» Items
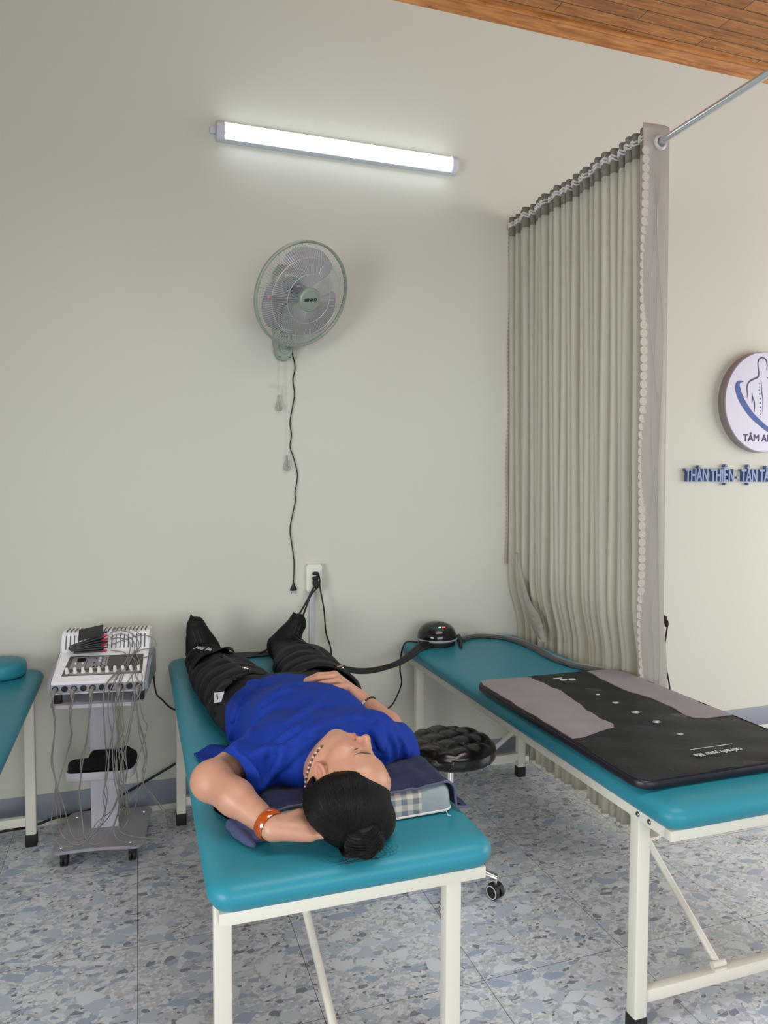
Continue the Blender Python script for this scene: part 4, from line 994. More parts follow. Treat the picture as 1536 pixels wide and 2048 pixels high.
for i, p in enumerate(dense):
    d = (dense[min(i+1, len(dense)-1)]-dense[max(i-1, 0)]).normalized(); s = Vector((-d.y, d.x, 0)); ring = []
    for k in range(14):
        a = 2*PI*k/14; r1 = .0215+rf.uniform(-.0035, .005); r2 = .0125+rf.uniform(-.0015, .004); ring.append(bm.verts.new(Vector((p.x, p.y, .7055))+s*math.cos(a)*r1+Vector((0, 0, max(-.0105, math.sin(a)*r2)))))
    rings.append(ring)
for a, b in zip(rings, rings[1:]):
    for k in range(14): bm.faces.new((a[k], a[(k+1) % 14], b[(k+1) % 14], b[k]))
bmobj('plastic_film', bm, M_film, t, False)
bm = bmesh.new(); tube(bm, [onz(917, 1272, .715), onz(922, 1283, .708), onz(922, 1295, .699)], [.011, .010, .007], 12); bmobj('end_connector', bm, M_rub, t, 50)

# ================================================================== MAT ON THE RIGHT BED
t = thing('massage_mat', 'black massage mat with two grey side panels lying on the right bed', 'mat', (1.53, -1.36, .6935))
mx0, mx1, my0, my1 = 1.213, 1.853, -1.850, -.875
bm = bmesh.new(); loftrr(bm, mx0, mx1, my0, my1, .05, [(.010, .6935), (.002, .696), (0, .700), (0, .712), (.003, .717), (.008, .7195)], 8); body = bmobj('body', bm, M_mside, t, 60)
bm = bmesh.new()
nxg, nyg = 60, 90; V = {}
def topz(x, y):
    e = min(x-mx0, mx1-x, y-my0, my1-y); return .7215+.0016*math.sin(x*31+y*9)*math.sin(y*17-x*5)+.0010*math.sin(y*43+x*21)-.002*max(0, 1-e/.02)
pr = rrect((mx0+mx1)/2, (my0+my1)/2, mx1-mx0-.012, my1-my0-.012, .046, 8)
def heightpatch(bm, poly, zf_, th, step=.018):
    """fill a polygon with a grid-cut surface following zf_"""
    vs = [bm.verts.new((x, y, 0)) for x, y in poly]; fc = bm.faces.new(vs)
    xs_ = [p[0] for p in poly]; ys_ = [p[1] for p in poly]
    for a, lo, hi in ((0, min(xs_), max(xs_)), (1, min(ys_), max(ys_))):
        q = lo+step
        while q < hi:
            co = [0, 0, 0]; no = [0, 0, 0]; co[a] = q; no[a] = 1
            bmesh.ops.bisect_plane(bm, geom=bm.verts[:]+bm.edges[:]+bm.faces[:], plane_co=co, plane_no=no); q += step
    bm.normal_update()
    if sum(f_.normal.z for f_ in bm.faces) < 0: bmesh.ops.reverse_faces(bm, faces=bm.faces[:])
    for v in bm.verts: v.co.z = zf_(v.co.x, v.co.y)
    bnd = [e for e in bm.edges if e.is_boundary]
    r = bmesh.ops.extrude_edge_only(bm, edges=bnd)
    for v in r['geom']:
        if isinstance(v, bmesh.types.BMVert): v.co.z -= th
heightpatch(bm, pr, topz, .004); bmobj('top_cover', bm, M_mat, t, 50)
def pzf(x, y): return topz(x, y)+.0022+.0012*math.sin(y*70+x*10)
for nm, poly in (('left', [(1.222, -.93), (1.232, -.895), (1.262, -.884), (1.436, -.884), (1.447, -.96), (1.452, -1.10), (1.440, -1.20), (1.416, -1.31), (1.408, -1.40), (1.416, -1.455), (1.400, -1.480), (1.330, -1.500), (1.258, -1.523), (1.222, -1.523)]),
                 ('right', [(1.705, -.884), (1.815, -.884), (1.840, -.90), (1.845, -.93), (1.845, -1.497), (1.735, -1.497), (1.706, -1.485), (1.700, -1.45), (1.712, -1.35), (1.714, -1.26), (1.690, -1.18), (1.680, -1.10), (1.690, -1.0)])):
    bm = bmesh.new(); heightpatch(bm, poly, pzf, .003); bmobj('velour_panel', bm, M_velv, t, 50)
bm = bmesh.new(); e = .004
tube(bm, [Vector((x, y, .7195)) for x, y in rrect((mx0+mx1)/2, (my0+my1)/2, mx1-mx0-.008, my1-my0-.008, .048, 8)]+[Vector((mx1-.004, (my1-.05), .7195))], .0018, 6, caps=False); bmobj('piping', bm, M_mside, t)
TXM = Matrix(((-1, 0, 0, 1.552), (0, -1, 0, -1.742), (0, 0, 1, .7245), (0, 0, 0, 1)))
text('lettering', 'refresh your life', .030, TXM, M_print, t, .0006, xs=.85)
TXM.translation = (1.552, -1.722+.006, .7245); TXM2 = TXM.copy(); TXM2.translation = (1.56, -1.762+.0, .7245)
bm = bmesh.new()
for i in range(26):
    x = 1.49+i*.0058; box(bm, x, x+.004, -1.712, -1.709, .7235, .7242)
bmobj('small_print', bm, M_print, t, False)
bm = bmesh.new()
for sx_ in (-1, 1):
    prism(bm, [(1.560+sx_*.017+.014*math.cos(a)*1.1, -.972+.010*math.sin(a)-.003*sx_) for a in np.linspace(0, 2*PI, 18, endpoint=False)], .722, .7245)
for i in range(7): box(bm, 1.515+i*.0055, 1.519+i*.0055, -.945, -.940, .722, .7245)
bmobj('emblem', bm, M_print, t, False)
for x, y, s in ((1.555, -1.174, .006), (1.557, -1.275, .009), (1.559, -1.381, .0125), (1.559, -1.483, .010), (1.552, -1.597, .008)):
    bm = bmesh.new()
    for q in (1, .62, .3):
        tube(bm, [(x+s*1.35*q*math.cos(a), y+s*q*math.sin(a)*(1 if math.cos(a) < 0 else .7), .7242) for a in np.linspace(.4, 2*PI-.2, 16)], .0007, 4)
    bmobj('swirl_mark', bm, M_print, t, False)

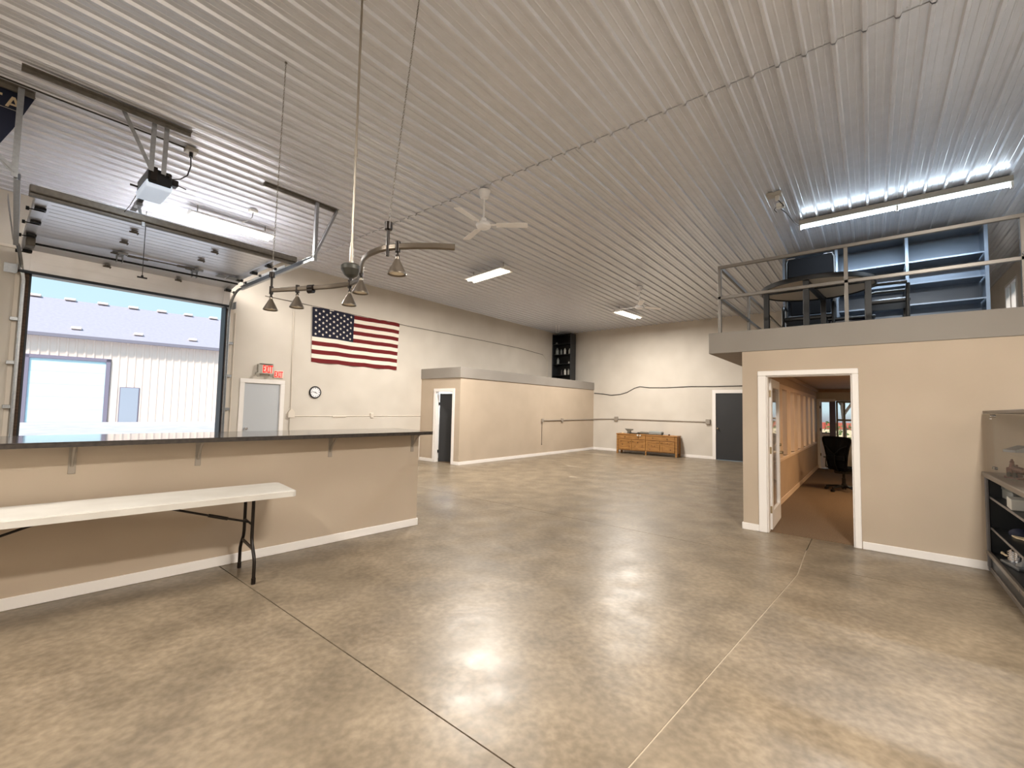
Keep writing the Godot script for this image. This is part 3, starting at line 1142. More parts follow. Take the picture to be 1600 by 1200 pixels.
func opener() -> void:
	var o := thing("garage_opener", "ceiling-hung garage door opener with a white lens and a dangling pull cord", "door opener", V(-6.35, 3.86, -1.19))
	var m := mb(o)
	m.span(V(-6.62, 3.90, -1.085), V(-6.09, 4.07, -1.295), 0.012)
	obj("housing", m, M.black_metal, o)
	m = mb(o)
	m.span(V(-6.58, 3.855, -1.075), V(-6.10, 3.935, -1.305), 0.008)
	obj("lamp_lens", m, glow(Color(0.86, 0.92, 1.0), 0.35), o)
	var bulb := OmniLight3D.new()
	bulb.name = "light"
	bulb.light_color = COOL
	bulb.light_energy = 0.25
	bulb.light_size = 0.05
	bulb.omni_range = 30.0
	bulb.omni_attenuation = 2.0
	bulb.shadow_enabled = true
	bulb.position = V(-6.34, 3.895, -1.19) - o.position
	o.add_child(bulb)
	m = mb(o)
	m.span(V(-6.085, 3.93, -1.10), V(-6.07, 4.08, -1.16), 0.002)
	m.cyl(V(-6.07, 4.02, -1.26), V(-6.03, 4.02, -1.26), 0.018, 10)
	m.span(V(-6.10, 3.95, -1.30), V(-6.20, 4.02, -1.36), 0.006)
	m.cyl(V(-6.13, 3.98, -1.35), V(-6.13, 3.96, -1.44), 0.006, 6)
	m.cyl(V(-6.55, 3.98, -1.08), V(-6.55, 3.98, -1.01), 0.012, 8)
	obj("terminal_block", m, M.bronze_dark, o)
	m = mb(o)
	m.bar(V(-6.6, 4.02, -1.19), V(-9.88, 3.97, -1.25), 0.05, 0.04, 0.004)
	obj("rail", m, M.bronze_dark, o)
	m = mb(o)
	m.span(V(-7.08, 3.95, -1.16), V(-7.22, 4.01, -1.23), 0.004)
	m.bar(V(-7.14, 3.96, -1.20), V(-7.14, 3.80, -1.24), 0.02, 0.03, 0.003)
	m.bar(V(-7.10, 3.85, -1.24), V(-7.10, 3.70, -1.25), 0.035, 0.02, 0.003)
	obj("trolley_arm", m, M.galv, o)
	m = mb(o)
	m.cyl(V(-7.25, 3.96, -1.30), V(-7.25, 3.09, -1.30), 0.004, 6)
	m.cyl(V(-7.25, 3.085, -1.25), V(-7.25, 3.085, -1.35), 0.010, 8)
	m.ball(V(-7.25, 3.10, -1.30), V(0.014, 0.02, 0.014), 8, 6)
	obj("pull_cord", m, M.black, o)
	m = mb(o)
	m.tube([V(-6.62, 3.95, -1.10), V(-6.9, 3.86, -1.08), V(-7.1, 3.80, -1.05)], 0.004, 6)
	obj("sensor_wire", m, M.cord, o)
	for z in [-1.10, -1.21]:
		m = mb(o)
		m.bar(V(-6.06, 4.02, z), V(-6.04, 4.56, z), 0.045, 0.005, 0.001, V(1, 0, 0))
		m.bar(V(-6.085, 4.02, z - 0.02), V(-6.065, 4.56, z - 0.02), 0.005, 0.045, 0.001, V(1, 0, 0))
		obj("hanger_strap", m, M.galv, o)
	m = mb(o)
	m.bar(V(-6.06, 4.03, -1.10), V(-6.05, 4.56, -0.84), 0.04, 0.005, 0.001, V(1, 0, 0))
	obj("hanger_brace", m, M.galv, o)
	m = mb(o)
	m.bar(V(-6.04, 4.553, -0.12), V(-5.99, 4.553, -1.42), 0.012, 0.048, 0.002)
	m.bar(V(-6.01, 4.574, -0.12), V(-5.96, 4.574, -1.42), 0.06, 0.008, 0.002)
	obj("ceiling_angle", m, M.dull_steel, o)

	var cc := thing("ceiling_cable", "thin dark cable run along the ceiling to the outlet of the door opener", "cable", V(-6.4, 4.58, -0.4))
	m = mb(cc)
	m.tube([V(-6.40, 4.572, 0.6), V(-6.405, 4.572, -0.5), V(-6.38, 4.572, -1.46)], 0.009, 8)
	obj("cable", m, M.cord, cc)
	var b := thing("outlet_box", "grey ceiling outlet with the black opener cord plugged in beside the hanger straps", "outlet", V(-6.365, 4.58, -1.52))
	m = mb(b)
	m.span(V(-6.43, 4.53, -1.46), V(-6.30, 4.578, -1.58), 0.005)
	obj("box", m, M.sign_box, b)
	m = mb(b)
	m.cyl(V(-6.36, 4.53, -1.52), V(-6.36, 4.47, -1.52), 0.02, 10)
	obj("plug", m, M.black, b)
	m = mb(b)
	m.tube([V(-6.36, 4.47, -1.52), V(-6.36, 4.36, -1.525), V(-6.33, 4.22, -1.49), V(-6.27, 4.12, -1.41), V(-6.22, 4.07, -1.34), V(-6.2, 4.05, -1.30)], 0.007, 8)
	obj("cord", m, M.black, b)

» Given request
The required output is the exact run of lines from the start of the records through the line containing "M_rub, t, 50)", both ends included, with no pictures.

» Result of the task
Continue the Blender Python script for this scene: part 4, from line 994. More parts follow. Treat the picture as 1536 pixels wide and 2048 pixels high.
for i, p in enumerate(dense):
    d = (dense[min(i+1, len(dense)-1)]-dense[max(i-1, 0)]).normalized(); s = Vector((-d.y, d.x, 0)); ring = []
    for k in range(14):
        a = 2*PI*k/14; r1 = .0215+rf.uniform(-.0035, .005); r2 = .0125+rf.uniform(-.0015, .004); ring.append(bm.verts.new(Vector((p.x, p.y, .7055))+s*math.cos(a)*r1+Vector((0, 0, max(-.0105, math.sin(a)*r2)))))
    rings.append(ring)
for a, b in zip(rings, rings[1:]):
    for k in range(14): bm.faces.new((a[k], a[(k+1) % 14], b[(k+1) % 14], b[k]))
bmobj('plastic_film', bm, M_film, t, False)
bm = bmesh.new(); tube(bm, [onz(917, 1272, .715), onz(922, 1283, .708), onz(922, 1295, .699)], [.011, .010, .007], 12); bmobj('end_connector', bm, M_rub, t, 50)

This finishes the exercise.